The Governor General’s Award for English-language fiction is one of Canada’s oldest and most prestigious literary prizes. Yet many of the books that won the award are now out of print, forgotten, or both. In Hello, Governor, Michael Hingston cannonballs into the archives and reads the GG winners in chronological order. If there is a CanLit identity that we’ve accidentally left behind, he will find it.
This month: Franklin Davey McDowell’s novel The Champlain Road, which took home the prize in 1939.
* * *
This column is supposed to be an ongoing act of reclamation, methodically exhuming and re-assessing some Canadian novels that, while famous in their own day, have since fallen by the wayside. After all, the Governor General’s Award is no mere trinket. To have won it, surely, must be an indication of something.

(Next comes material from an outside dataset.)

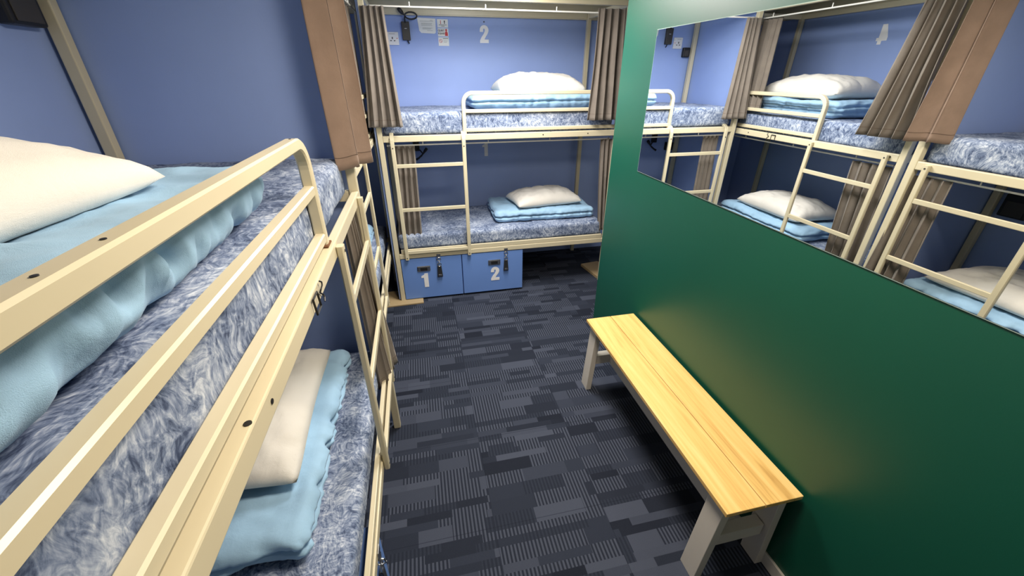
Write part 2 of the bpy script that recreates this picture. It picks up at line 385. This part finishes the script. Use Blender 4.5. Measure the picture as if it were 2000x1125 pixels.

And while I may not have been able to fully endorse any of the books I’ve read so far, each of them has had some kind of redeeming feature — or at least a base curiosity factor — that makes them worth keeping around.
Franklin Davey McDowell’s The Champlain Road, then, has the dubious distinction of being the first book that I wouldn’t even half-heartedly fight to reclaim from obscurity. In fact, this one’s on me, obscurity. Have at it.
On the one hand, The Champlain Road tells us absolutely nothing about Canada circa 1939. It’s untethered, quasi-historical fiction set in the mid-17th century at the tail end of the bloody massacre of the Huron First Nation by their rival Iroquois in pre-Confederation Ontario. But on the other hand, it doesn’t illuminate much about the past, either, filled as it is with stilted writing, one-dimensional characters, zero in the way of stakes or pace — several seemingly important characters are murdered and forgotten within a paragraph or two — and an attitude towards Aboriginal people that could charitably be called “troubling.” In other words, it’s a dull, racist, 300-page Heritage Minute.
Fortunately, there doesn’t appear to be a huge movement to reclaim this book. Information on McDowell himself is even in short supply, but he was a journalist for the Toronto World and the Winnipeg Free Press, and later worked for the Canadian Pacific Railway. It looks like The Champlain Road was his first novel, and that he later wrote another that is now equally out of print.